Terror Victims Group Asks Oscars to Snub Israeli Films

Greg Tepper

Terror Victims Group Asks Oscars to Snub Israeli Films

Almagor believes documentaries nominated for Academy Award create ‘false impression’ of Israel’s character

The Times of Israel

2013-01-22


Co-director Emad Burnat with his five broken cameras. (photo credit: Kino Lorber)

The Almagor Terror Victims Association wrote to the Academy of Motion Picture Arts and Sciences and asked its members not to vote for two Israeli documentaries that have been nominated for Academy Awards.

Five Broken Cameras, a film dealing with the construction of the security barrier in the town of Bi’lin, and The Gatekeepers, in which six former heads of the Shin Bet security services were interviewed, were both this month nominated for the Oscar in the field of best feature-length documentary.

Five Broken Cameras was directed by Palestinian Emad Burnat and Israeli Guy Davidi and The Gatekeepers by Dror Moreh. Moreh recently spoke with the Times of Israel about how he was able to secure interviews with the five security chiefs. Davidi discussed his desire for his film to be widely seen by Israeli youngsters.

Almagor wrote in a January 11, letter, signed by organization CEO Lt. Col. (ret.) Meir Indor and Chairman Dr. Aryeh Bachrach, that the two films “create a false impression of the character of the State of Israel and are in point of fact political films whose messages are identified very specifically with the far left of the political spectrum.”

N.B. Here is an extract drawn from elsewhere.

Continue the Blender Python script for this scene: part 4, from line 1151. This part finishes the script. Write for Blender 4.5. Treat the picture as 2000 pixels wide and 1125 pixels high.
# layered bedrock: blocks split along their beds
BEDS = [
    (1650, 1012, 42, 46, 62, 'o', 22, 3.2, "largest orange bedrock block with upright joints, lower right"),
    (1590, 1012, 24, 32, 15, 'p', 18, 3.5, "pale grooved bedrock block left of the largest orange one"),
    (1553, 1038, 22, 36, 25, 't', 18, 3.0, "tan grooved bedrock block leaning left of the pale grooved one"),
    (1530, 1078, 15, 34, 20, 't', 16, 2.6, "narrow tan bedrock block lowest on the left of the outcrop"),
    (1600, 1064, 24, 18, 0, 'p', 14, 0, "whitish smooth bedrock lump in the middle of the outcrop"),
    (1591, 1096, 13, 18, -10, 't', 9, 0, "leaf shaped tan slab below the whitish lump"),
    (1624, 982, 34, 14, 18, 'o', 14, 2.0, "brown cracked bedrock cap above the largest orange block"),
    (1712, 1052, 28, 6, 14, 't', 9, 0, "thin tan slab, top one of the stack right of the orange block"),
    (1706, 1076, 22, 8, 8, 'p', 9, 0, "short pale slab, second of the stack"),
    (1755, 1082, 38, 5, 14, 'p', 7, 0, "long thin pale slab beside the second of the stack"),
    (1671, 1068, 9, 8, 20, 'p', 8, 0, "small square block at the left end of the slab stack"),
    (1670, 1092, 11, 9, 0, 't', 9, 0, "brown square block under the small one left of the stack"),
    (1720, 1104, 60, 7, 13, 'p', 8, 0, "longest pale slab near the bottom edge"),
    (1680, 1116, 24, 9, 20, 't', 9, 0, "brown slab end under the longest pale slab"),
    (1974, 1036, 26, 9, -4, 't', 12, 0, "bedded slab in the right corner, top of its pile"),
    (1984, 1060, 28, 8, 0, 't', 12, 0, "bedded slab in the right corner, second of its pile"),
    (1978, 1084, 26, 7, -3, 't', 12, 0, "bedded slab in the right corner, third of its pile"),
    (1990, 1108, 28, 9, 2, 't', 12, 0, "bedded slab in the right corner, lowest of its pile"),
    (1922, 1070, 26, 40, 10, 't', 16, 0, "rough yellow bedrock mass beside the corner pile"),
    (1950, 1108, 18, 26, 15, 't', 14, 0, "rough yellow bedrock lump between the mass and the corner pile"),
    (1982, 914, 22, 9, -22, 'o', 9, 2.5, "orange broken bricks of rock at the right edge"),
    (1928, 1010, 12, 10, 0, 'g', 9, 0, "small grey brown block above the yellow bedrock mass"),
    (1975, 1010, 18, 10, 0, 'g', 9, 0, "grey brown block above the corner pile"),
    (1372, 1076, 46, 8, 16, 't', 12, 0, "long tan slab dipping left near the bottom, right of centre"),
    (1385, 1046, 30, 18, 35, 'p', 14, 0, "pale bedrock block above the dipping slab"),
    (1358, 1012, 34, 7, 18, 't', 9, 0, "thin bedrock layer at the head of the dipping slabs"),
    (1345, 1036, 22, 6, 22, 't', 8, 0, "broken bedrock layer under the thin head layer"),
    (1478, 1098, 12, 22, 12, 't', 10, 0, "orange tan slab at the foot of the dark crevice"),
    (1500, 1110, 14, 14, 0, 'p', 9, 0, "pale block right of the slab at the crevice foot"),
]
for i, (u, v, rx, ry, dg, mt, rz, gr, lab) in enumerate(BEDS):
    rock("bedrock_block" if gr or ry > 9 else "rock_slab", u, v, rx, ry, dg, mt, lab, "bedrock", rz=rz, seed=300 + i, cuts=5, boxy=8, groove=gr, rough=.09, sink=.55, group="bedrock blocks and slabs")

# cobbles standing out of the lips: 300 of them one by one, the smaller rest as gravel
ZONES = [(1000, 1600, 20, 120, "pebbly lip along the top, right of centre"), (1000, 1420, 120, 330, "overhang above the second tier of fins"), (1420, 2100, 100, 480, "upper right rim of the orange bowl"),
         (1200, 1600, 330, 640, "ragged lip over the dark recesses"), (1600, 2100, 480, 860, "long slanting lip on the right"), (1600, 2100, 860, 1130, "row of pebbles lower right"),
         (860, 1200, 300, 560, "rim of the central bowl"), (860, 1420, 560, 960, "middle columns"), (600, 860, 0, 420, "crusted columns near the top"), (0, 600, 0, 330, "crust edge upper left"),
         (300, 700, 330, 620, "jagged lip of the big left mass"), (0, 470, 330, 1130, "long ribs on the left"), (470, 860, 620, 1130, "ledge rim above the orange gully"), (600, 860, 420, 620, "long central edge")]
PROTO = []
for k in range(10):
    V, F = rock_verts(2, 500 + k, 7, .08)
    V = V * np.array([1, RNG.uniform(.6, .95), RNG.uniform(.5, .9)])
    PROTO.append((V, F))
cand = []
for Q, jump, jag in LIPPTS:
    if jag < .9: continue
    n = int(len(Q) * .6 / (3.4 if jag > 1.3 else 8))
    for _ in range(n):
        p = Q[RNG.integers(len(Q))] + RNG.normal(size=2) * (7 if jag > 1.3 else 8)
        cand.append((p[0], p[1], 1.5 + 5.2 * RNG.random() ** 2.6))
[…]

Almagor’s website states that “Israeli society has a duty to support the victims of terror, and we work constantly to lessen their burden.” The group acts through information campaigns, legal action and social media.

The letter also took aim at the political views of one of the film’s creators and one of its subjects. “Were you aware that the creator of The Gatekeepers published last weekend an interview with Yuval Diskin, one of the former Shin Bet heads, in an article in Yediot Aharonot containing personal attacks on the prime minister and defense minister of Israel for ostensibly inappropriate behavior?” asked the letter.

“After carefully reviewing the comments by Diskin, one of the film’s stars who come out exaggeratedly and with unhidden enmity against [Prime Minister] Netanyahu and [Defense Minister] Barak, we reached the conclusion that his comments were intended to boost what he would say in the second part of the interview: a political attack on Israel’s direction in security-related matters, coming as part of the political campaign accompanying elections, as interviewee Yuval Diskin hints himself,” the letter asserted.

The letter concluded that awarding an Oscar would give legitimacy to “a political film attacking the current Israeli policy of remaining in Judea and Samaria (the West Bank) for historical and security reasons,” in the case of The Gatekeepers. In the case of Five Broken Cameras, it said, an Oscar would be awarding “an incitement film that demonizes that soldiers of the Israel Defense Forces and contains anti-Semitic elements.”